Several parent workshops were run and it was through these workshops that a team of parents became involved in the development of the wall hanging. They were able to make individual pieces of felt, contribute to the design through collaboration with the teachers and artist, as well as assist with the many hours of stitching after the felting process was complete. Every child in the school was able to make at least one piece of felt that was incorporated into the final product. They also made lots of flowers that will be used in our next wall hanging.
There was certainly a lot of hard work and effort involved in the process, and although initially the number of parents and grandparents involved within the classroom were quite small, after the first few weeks the school grapevine did seem to start talking.
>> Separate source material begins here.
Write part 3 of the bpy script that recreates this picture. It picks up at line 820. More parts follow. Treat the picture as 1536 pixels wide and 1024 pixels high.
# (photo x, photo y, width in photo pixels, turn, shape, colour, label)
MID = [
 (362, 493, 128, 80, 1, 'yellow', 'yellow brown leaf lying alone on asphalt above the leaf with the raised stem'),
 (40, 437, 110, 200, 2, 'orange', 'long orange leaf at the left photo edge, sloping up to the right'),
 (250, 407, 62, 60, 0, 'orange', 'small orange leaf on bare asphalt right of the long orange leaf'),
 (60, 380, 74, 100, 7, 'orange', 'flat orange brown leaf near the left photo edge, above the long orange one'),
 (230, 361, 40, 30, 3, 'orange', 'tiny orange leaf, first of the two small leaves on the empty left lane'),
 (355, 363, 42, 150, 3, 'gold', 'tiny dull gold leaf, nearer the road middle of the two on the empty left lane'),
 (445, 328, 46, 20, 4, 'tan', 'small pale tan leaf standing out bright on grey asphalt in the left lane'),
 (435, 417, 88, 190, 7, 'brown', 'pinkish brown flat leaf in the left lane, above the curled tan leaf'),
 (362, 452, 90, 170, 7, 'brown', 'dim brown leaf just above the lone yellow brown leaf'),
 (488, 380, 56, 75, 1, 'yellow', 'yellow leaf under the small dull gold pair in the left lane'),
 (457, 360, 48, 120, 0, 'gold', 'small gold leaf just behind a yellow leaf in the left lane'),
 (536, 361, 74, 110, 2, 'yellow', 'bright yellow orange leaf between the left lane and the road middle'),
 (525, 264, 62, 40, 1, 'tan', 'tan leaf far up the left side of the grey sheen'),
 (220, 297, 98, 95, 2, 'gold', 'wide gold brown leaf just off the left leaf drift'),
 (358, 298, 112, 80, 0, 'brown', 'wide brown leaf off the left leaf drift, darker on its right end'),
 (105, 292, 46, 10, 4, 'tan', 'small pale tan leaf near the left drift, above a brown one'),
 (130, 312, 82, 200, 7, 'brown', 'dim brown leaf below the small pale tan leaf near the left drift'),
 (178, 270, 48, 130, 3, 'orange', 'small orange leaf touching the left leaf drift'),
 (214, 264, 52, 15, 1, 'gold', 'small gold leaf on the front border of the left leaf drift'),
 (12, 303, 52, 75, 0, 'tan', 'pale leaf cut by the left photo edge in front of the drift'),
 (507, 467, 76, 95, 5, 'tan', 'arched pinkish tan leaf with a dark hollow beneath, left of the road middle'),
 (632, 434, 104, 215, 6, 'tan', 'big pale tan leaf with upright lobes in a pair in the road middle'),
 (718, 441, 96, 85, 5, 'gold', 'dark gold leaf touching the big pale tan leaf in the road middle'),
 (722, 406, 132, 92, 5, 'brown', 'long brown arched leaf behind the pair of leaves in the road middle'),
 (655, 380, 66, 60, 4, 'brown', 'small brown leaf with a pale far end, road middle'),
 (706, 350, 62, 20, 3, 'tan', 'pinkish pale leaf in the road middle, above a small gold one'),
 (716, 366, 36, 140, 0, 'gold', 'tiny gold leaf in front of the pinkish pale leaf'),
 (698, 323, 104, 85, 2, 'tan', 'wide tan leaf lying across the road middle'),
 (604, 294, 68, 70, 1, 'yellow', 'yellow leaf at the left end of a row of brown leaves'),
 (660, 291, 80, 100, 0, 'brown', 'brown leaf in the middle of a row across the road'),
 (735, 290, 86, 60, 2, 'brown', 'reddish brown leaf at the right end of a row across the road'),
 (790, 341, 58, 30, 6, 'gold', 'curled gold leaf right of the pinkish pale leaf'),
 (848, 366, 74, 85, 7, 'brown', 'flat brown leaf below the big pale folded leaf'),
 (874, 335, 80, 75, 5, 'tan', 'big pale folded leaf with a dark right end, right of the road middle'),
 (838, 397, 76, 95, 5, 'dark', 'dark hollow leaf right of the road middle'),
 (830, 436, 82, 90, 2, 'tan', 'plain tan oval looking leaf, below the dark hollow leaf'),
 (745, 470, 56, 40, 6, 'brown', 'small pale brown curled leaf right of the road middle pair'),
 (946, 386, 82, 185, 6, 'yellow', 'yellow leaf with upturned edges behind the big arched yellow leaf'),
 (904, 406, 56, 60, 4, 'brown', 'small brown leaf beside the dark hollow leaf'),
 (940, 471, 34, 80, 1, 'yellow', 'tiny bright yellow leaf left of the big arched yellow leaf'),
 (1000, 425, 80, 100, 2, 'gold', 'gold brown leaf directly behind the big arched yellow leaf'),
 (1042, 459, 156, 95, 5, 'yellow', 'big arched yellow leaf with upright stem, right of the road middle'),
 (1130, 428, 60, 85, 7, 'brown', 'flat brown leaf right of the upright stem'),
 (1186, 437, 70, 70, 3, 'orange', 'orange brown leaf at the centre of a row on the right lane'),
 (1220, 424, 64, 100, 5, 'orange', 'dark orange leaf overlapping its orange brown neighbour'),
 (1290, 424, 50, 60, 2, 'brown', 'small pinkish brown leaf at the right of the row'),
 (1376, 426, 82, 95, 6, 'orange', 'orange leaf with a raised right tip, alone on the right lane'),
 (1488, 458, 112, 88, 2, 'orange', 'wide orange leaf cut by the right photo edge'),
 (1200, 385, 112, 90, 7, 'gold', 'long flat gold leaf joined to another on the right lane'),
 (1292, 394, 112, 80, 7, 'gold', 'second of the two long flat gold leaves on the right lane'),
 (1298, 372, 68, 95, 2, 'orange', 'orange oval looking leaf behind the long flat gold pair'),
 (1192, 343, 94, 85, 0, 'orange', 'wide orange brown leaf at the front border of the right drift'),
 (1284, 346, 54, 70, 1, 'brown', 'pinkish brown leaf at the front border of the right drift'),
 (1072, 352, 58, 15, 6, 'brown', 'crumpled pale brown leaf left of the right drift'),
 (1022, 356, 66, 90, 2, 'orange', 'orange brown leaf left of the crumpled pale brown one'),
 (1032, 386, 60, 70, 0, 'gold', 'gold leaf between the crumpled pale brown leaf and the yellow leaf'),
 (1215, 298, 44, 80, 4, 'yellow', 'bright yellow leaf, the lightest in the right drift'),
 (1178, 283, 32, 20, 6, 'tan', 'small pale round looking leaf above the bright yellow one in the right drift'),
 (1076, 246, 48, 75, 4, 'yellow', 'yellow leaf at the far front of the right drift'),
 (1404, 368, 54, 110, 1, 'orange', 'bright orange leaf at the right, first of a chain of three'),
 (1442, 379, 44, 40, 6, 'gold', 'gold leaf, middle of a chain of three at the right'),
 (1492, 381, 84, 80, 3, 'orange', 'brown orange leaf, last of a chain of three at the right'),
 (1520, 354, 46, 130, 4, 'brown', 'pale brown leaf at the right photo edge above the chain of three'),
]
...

In the end we were very pleased with the level of involvement from parents and grandparents. What we were most thrilled about was that we were able to re-engage several parents whose involvement over the past few years had dwindled, and we saw parents and grandparents that we had not seen at the school before. Throughout almost every session the children were able to work with a parent or grandparent and in fact, we are now lucky enough to have one of those grandparents still assisting every week in the Art Room.
Whilst the school community was delighted with how the final wall hanging turned out, we were equally or perhaps more pleased with how the process of making of it, has been able to increase apparent connectedness and willingness to be involved in the school. The Parents Association has been revitalized and is making big efforts towards building the social life of the school, lunchtime clubs have been established with parents having volunteered to assist with the running of these and our new parish priest has established an ‘Open House’ afternoon at the parish that is being well attended. As a staff we feel that this Community Arts Project has impacted positively within the school community.